The EO lowers tariffs on the following goods, slashing government revenue that was supposed to be collected from imported goods:
- in-quota shipments of pork at 15% (from 30%)
- out-quota shipments of pork at 25% (from 40%)
- in-quota shipments of rice at 35%
- out-quota shipments of rice at 50%
- in-quota imports of corn at 5% (from 35%)
- out-quota shipments of corn at 15% (from 50%)
Socio-economic Planning Secretary Arsenio Balisacan said last Saturday that the extension aims to "provide relief to poor and vulnerable segments of the Filipino population whose welfare is reduced because of high inflation."
What are tariffs anyway?
Tariffs, essentially taxes, are usually implemented to protect weaker domestic industries against foreign competition.

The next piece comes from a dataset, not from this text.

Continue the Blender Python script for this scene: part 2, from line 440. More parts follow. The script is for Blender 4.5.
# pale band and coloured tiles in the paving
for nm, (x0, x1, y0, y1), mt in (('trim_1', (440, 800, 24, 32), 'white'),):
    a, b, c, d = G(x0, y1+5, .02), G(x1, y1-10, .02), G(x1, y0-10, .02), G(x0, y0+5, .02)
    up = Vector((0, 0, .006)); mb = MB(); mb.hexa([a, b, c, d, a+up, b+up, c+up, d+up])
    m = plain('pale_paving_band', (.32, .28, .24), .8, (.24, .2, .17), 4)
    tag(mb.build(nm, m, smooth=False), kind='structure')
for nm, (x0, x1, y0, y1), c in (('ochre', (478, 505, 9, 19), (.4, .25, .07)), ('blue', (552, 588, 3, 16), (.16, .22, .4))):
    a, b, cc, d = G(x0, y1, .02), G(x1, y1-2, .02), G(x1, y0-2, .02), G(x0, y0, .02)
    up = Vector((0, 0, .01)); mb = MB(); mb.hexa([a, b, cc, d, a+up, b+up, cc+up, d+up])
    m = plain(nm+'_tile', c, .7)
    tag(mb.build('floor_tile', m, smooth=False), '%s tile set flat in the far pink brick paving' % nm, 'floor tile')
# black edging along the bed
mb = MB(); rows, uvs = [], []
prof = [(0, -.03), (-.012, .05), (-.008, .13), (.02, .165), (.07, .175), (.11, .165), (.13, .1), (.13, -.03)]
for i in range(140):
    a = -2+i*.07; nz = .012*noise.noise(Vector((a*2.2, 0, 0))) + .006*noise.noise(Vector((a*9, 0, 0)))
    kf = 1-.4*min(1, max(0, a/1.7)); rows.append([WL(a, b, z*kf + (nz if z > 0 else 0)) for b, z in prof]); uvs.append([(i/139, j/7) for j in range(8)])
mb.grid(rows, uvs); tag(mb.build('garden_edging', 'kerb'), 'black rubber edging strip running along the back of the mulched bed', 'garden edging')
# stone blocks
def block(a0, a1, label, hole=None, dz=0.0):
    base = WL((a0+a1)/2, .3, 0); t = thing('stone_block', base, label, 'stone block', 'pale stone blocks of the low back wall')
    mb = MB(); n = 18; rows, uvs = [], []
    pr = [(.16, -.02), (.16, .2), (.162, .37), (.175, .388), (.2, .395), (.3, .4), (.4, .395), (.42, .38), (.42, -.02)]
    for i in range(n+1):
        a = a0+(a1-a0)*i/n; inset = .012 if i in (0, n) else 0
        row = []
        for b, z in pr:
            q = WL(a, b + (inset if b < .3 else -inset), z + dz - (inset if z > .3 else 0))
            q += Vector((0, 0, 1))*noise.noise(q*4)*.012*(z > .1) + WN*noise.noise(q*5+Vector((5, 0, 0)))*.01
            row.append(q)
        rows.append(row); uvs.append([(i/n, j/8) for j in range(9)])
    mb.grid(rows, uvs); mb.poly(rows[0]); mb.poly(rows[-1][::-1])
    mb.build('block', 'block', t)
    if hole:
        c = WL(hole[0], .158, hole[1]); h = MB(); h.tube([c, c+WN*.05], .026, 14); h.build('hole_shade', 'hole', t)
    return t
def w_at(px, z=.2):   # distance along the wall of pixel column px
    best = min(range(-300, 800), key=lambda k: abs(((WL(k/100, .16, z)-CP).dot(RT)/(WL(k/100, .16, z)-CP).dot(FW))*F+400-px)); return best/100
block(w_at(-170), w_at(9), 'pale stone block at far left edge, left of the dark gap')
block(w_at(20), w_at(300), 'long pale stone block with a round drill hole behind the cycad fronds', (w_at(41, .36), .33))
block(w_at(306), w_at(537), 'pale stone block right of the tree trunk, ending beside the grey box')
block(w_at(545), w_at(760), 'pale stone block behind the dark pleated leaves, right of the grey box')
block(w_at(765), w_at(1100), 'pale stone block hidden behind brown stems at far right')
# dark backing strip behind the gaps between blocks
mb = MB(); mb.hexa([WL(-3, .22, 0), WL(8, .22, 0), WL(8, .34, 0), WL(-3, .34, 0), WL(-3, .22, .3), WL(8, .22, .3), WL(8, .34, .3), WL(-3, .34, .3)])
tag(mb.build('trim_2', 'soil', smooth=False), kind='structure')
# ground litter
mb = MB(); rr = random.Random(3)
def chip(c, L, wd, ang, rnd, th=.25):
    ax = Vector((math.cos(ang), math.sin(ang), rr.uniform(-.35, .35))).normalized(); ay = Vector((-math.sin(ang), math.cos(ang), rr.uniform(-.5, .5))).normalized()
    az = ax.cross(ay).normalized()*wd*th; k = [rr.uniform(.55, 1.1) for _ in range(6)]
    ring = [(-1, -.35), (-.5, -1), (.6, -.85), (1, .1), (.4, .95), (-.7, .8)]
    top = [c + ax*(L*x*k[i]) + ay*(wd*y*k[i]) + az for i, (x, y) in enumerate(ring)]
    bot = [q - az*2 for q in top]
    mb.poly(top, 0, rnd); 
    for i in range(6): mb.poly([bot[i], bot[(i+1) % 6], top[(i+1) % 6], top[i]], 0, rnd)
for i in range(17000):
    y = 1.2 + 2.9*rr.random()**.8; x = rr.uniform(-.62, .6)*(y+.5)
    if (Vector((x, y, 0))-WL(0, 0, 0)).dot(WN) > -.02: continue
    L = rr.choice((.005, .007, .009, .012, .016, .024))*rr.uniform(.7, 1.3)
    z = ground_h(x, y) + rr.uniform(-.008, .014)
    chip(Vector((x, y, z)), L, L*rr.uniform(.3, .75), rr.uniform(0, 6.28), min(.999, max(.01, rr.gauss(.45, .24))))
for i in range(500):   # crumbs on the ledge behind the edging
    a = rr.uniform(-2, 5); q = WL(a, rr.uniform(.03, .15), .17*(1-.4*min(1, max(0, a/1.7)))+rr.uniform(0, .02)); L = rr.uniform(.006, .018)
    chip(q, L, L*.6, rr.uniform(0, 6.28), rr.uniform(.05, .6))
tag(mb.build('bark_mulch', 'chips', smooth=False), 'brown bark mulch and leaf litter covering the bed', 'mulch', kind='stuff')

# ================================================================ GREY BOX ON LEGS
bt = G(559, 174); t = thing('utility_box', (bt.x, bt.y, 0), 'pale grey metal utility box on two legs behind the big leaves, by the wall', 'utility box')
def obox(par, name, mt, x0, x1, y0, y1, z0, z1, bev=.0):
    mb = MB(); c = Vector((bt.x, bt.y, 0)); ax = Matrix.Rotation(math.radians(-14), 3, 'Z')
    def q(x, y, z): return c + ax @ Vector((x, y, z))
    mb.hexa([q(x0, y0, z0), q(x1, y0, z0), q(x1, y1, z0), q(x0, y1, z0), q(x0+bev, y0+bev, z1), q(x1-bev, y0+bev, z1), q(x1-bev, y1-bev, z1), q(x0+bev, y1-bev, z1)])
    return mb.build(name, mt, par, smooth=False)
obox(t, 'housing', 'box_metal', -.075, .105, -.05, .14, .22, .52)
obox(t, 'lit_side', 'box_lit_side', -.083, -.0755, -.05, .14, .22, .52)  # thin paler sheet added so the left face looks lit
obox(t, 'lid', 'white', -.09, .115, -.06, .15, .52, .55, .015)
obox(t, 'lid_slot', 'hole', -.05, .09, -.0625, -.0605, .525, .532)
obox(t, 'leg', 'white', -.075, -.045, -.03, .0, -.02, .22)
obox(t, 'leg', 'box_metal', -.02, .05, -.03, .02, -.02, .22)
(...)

It makes imported goods more expensive, with the intention of driving consumers to patronize local producers.
"Lowering tariff rates on rice imports is an unnecessary and unwanted extension of [Republic Act] 11203 or the Rice Liberalization Law’s negative impact to rice farmers and consumers," Estavillo said.
While trade liberalization essentially increases the amount of foreign goods and products in the country, advocates said that this has caused local farmers to lose over P206 billion in profits in the first three years of the implementation of Republic Act 11203.
This, according to Anakpawis, triggered depressed palay farm gate prices while rice remains "unaffordable" for poor consumers.
Marcos Jr., who is de facto secretary of the Department of Agriculture, promised during the election campaign to bring down the price of rice to P20/kilogram, a goal that he said is achievable in the long term.
Instead of cuts on tariff to answer problems in supply and 14-year high inflation, Estavillo's group recommends a production subsidy of P15,000 and P10,000 cash aid to land tillers in order to boost local rice production and to "improve farmers' welfare."
To attain food security and self-sufficiency, the groups claim that policies and programs should address issues faced by producers such as monopoly of land and other resources — problems which are said to keep farmers and Filipinos "poor and food insecure."
"Reliance on a very limited and volatile global market for the country’s food security does not in any way guarantee food availability, accessibility and stability," Estavillo said.